Even though they were contemporaries at the Liszt Academy, it was only in 1905, at the salon of Emma Gruber (later to become the wife of Kodály), that the two composers met for the first time. Surviving documents indicate that their meeting was overshadowed by an awkward difference of political opinion. However, the intellectually far more mature – albeit younger – Kodály quickly exercised such a great influence on Bartók, who was even at that time considered the great hope of Hungarian music circles, that the latter soon dropped his chauvinistic views. Nevertheless, a close personal relationship unfolded within the frame of a common interest – the collection of folk music – and the private student of the two musicians, the future Mrs Kodály, played a key role in ensuring the deepening of this personal bond. In many respects, in the area of folk music research just as in composition, Bartók considered Kodály, a humanities graduate of the Eötvös school, his master and a person to look up to. It is a fact that Kodály was far more at ease in the worlds of culture, science, music history and politics, and reflected as an independent thinker on the world around him.

From 1906 each began to share insights into their work and way of thinking with one another, and Kodály, who later went on to become a professor of composition, gave advice to his friend on technical issues on several occasions. At their first composers’ recitals (17 and 19 March 1910) both presented their String Quartet No. 1, which indicates that they themselves wanted to develop parallel oeuvres and purposefully set about creating history in music in Hungary as twin stars. Compositions written up to 1923 (the year of the birth of Psalmus Hungaricus and Dance Suite) reveal numerous aesthetic-poetic points of contact: autobiographical aspects dominate in the piano and chamber works of both artists, and we may thus view them as significant diaries of a kind. One personal touch is the third part of Bartók’s Sketches cycle, which he dedicated to Zoltán and Emma on the occasion of their wedding in August 1910.

Both composers reacted with a specific depressive tone to the outbreak of the First World War, with slow closing movements dominating Bartók’s works (Suite, Op. 14, String Quartet No. 2) and dark colours of old age 5 apparent in Kodály’s compositions (songs from Belated Melodies, Op. 6). In both their oeuvres the shaping to music of the female figure in love became a central theme (for Bartók in the Wooden Prince as well as the songs Opus 15 and Opus 16; for Kodály in Sappho’s Love Song).

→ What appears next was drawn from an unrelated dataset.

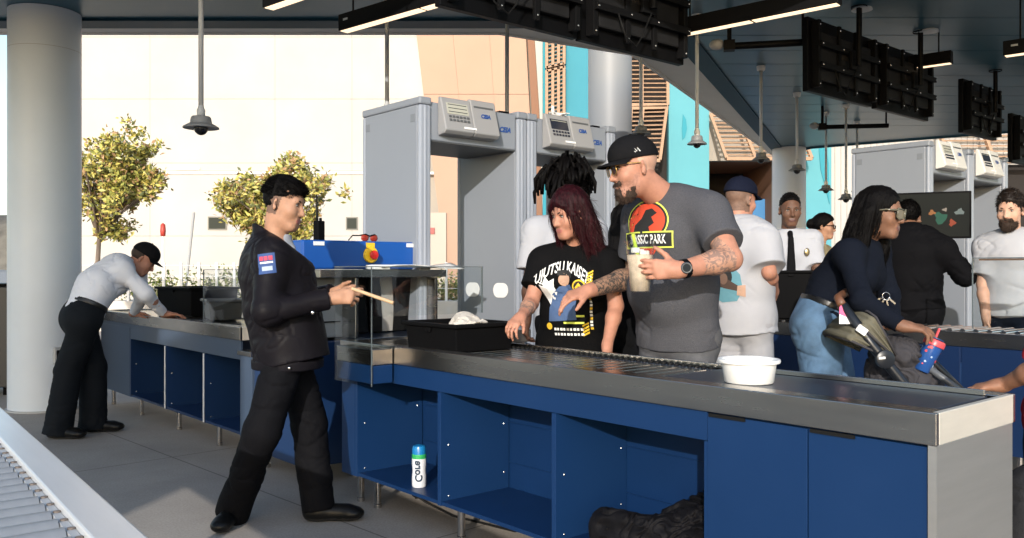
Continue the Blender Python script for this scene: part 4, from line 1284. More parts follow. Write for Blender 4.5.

However, the tragic conclusion of the war brought with it a parting of the ways for these two composers: Bartók initially turned to Schoenberg-like Expressionism, then Neoclassicism as hallmarked by Stravinsky, and his art became increasingly recognized globally. By the end of the 1930s, he was considered internationally as the third great composer of Modernism, alongside Stravinsky and Schoenberg. Kodály oriented towards consciously accepted traditionalism, and despite his international success coming somewhat later than that of Bartók, he decided to play an active role in public education in Hungary: his many works for youth, his choral music founded on Hungarian poetry and folk music, and the promotion of his music education methods, as well as the ‘Singing Youth’ movement, were all targeted towards this very purpose.

In the background of this parting of ways we can discern the polar opposite responses of Bartók and Kodály to the politics of the day, primarily the trauma of Trianon, which impacted directly – and heavily – on both. The hypersensitive though strongly individualistic Bartók escaped the reality of a fractured Hungary (its denial of turn-of-the-century modernization, the stripping of its identity and leaning towards Nazism) in the direction of the West: his sorrowful confessions on his homeland were played out in the concert halls of the world. The educator Kodály, on the other hand, strove for the creation of a more – in terms of its music and history – culturally united Hungary. He aimed for the formation of a better world through his works, which carried a disguised political message that built on 18th-century Classical and Enlightenment idealism. The common issue of their scientific association, folk music research, suffered as a result of the promulgation of their new disparate ideals, both in their lives and their art: when in 1940 Bartók left Hungary, Kodály considered the folk music systemization he left behind to be inconsistent. In one of his letters to Bartók, it is apparent that they had not discussed the methodology to be used for this systemization of the collection for many years.

In the wake of the death of Bartók in September 1945, Kodály – who outlived him by 22 years – felt it vital on several occasions to summarize for posterity his recollections of his relationship with Bartók, to write down how he viewed his good friend, one of the greatest composer geniuses of the 20th century. In the end, his volumes on Bartók (Bartók and Hungarian Youth, 1946; Bartók the Folklorist, 1950; From Szentirmay to Bartók, 1955) are imbued with the tenderness of their early friendship, a critical, analytical approach both from within and outside of the Bartók oeuvre, as well as a certain level of resignation. And this is not solely the resignation of an old man, but instead a spiritual figure who, having confronted the age in which he lived, perhaps self-critically, too, recognizes the principal virtue of his friend. According to this, Bartók’s oeuvre warns posterity, first and foremost, “that the path to truth lies through indisputable realities, and anyone straying from this path shall be irretrievably lost in the fog of illusions.”